▶ _Work to complete_:
Copy each line where the word "pixels" occurs.

▶ _Data extract_:

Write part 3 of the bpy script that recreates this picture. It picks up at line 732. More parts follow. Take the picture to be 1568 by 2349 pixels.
* * *
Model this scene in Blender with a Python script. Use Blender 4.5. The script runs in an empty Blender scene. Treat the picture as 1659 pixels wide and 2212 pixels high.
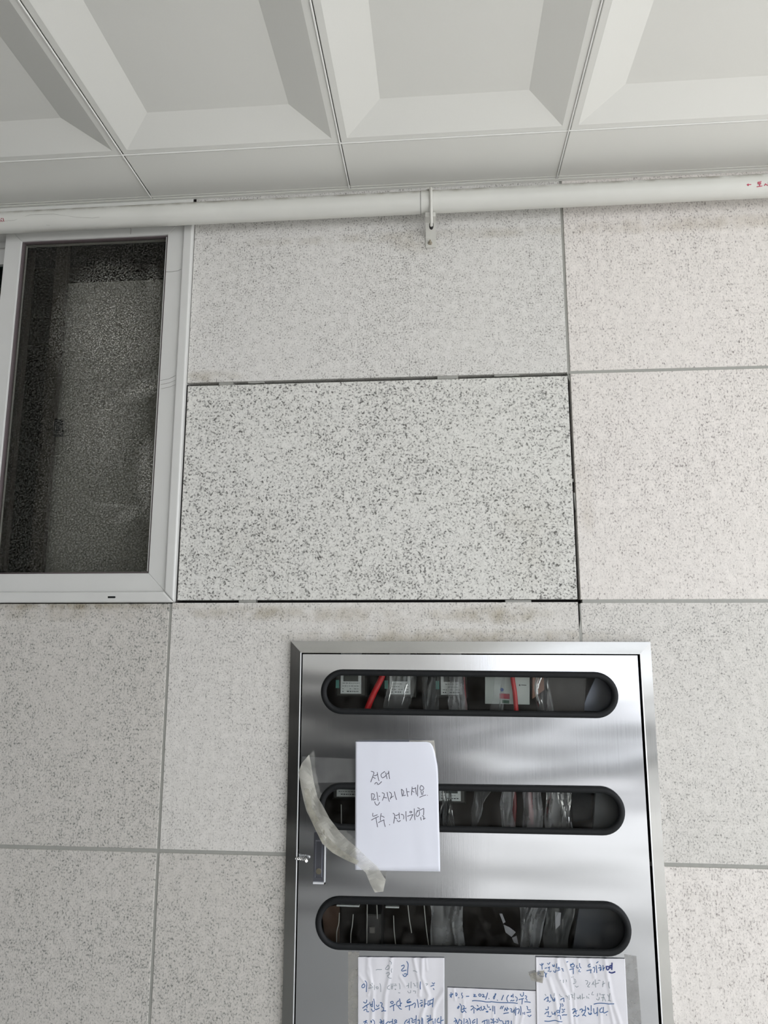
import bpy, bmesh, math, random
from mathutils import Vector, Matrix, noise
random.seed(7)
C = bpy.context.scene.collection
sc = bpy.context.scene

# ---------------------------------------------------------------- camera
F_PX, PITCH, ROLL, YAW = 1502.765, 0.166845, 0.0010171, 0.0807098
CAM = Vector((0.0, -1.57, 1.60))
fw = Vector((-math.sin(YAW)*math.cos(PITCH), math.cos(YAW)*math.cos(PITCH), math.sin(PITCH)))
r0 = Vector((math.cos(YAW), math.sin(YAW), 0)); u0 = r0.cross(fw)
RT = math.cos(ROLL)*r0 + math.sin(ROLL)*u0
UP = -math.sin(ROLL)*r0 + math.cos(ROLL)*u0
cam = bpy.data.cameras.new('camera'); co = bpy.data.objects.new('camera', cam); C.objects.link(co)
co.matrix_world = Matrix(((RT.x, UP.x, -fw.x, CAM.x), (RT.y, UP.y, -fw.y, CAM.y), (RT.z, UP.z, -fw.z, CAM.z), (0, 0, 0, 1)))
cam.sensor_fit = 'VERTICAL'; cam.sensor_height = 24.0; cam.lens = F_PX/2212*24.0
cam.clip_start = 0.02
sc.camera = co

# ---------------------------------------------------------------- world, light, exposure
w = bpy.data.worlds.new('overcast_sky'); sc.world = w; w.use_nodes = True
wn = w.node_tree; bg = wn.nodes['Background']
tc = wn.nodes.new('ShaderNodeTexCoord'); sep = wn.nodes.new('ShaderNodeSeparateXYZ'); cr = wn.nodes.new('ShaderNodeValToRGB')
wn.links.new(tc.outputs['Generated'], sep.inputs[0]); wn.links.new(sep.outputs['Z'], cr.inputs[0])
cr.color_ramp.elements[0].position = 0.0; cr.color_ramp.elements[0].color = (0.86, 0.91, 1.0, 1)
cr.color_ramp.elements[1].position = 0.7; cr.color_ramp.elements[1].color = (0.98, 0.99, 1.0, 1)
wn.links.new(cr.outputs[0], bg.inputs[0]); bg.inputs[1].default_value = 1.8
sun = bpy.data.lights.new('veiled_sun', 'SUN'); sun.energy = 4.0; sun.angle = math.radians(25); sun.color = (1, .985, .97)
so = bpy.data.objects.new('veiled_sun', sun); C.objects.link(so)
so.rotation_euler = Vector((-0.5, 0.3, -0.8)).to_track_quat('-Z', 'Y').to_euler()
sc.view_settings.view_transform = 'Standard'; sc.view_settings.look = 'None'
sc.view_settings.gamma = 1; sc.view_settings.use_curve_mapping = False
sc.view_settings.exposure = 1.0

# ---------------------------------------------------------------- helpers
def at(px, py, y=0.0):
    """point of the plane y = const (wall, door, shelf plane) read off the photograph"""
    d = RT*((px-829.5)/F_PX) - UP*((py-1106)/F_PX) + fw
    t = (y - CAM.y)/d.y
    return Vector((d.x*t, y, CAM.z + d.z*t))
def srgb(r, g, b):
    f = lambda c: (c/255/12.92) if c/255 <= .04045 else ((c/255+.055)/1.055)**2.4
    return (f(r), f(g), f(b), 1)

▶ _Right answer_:
Write part 3 of the bpy script that recreates this picture. It picks up at line 732. More parts follow. Take the picture to be 1568 by 2349 pixels.
Model this scene in Blender with a Python script. Use Blender 4.5. The script runs in an empty Blender scene. Treat the picture as 1659 pixels wide and 2212 pixels high.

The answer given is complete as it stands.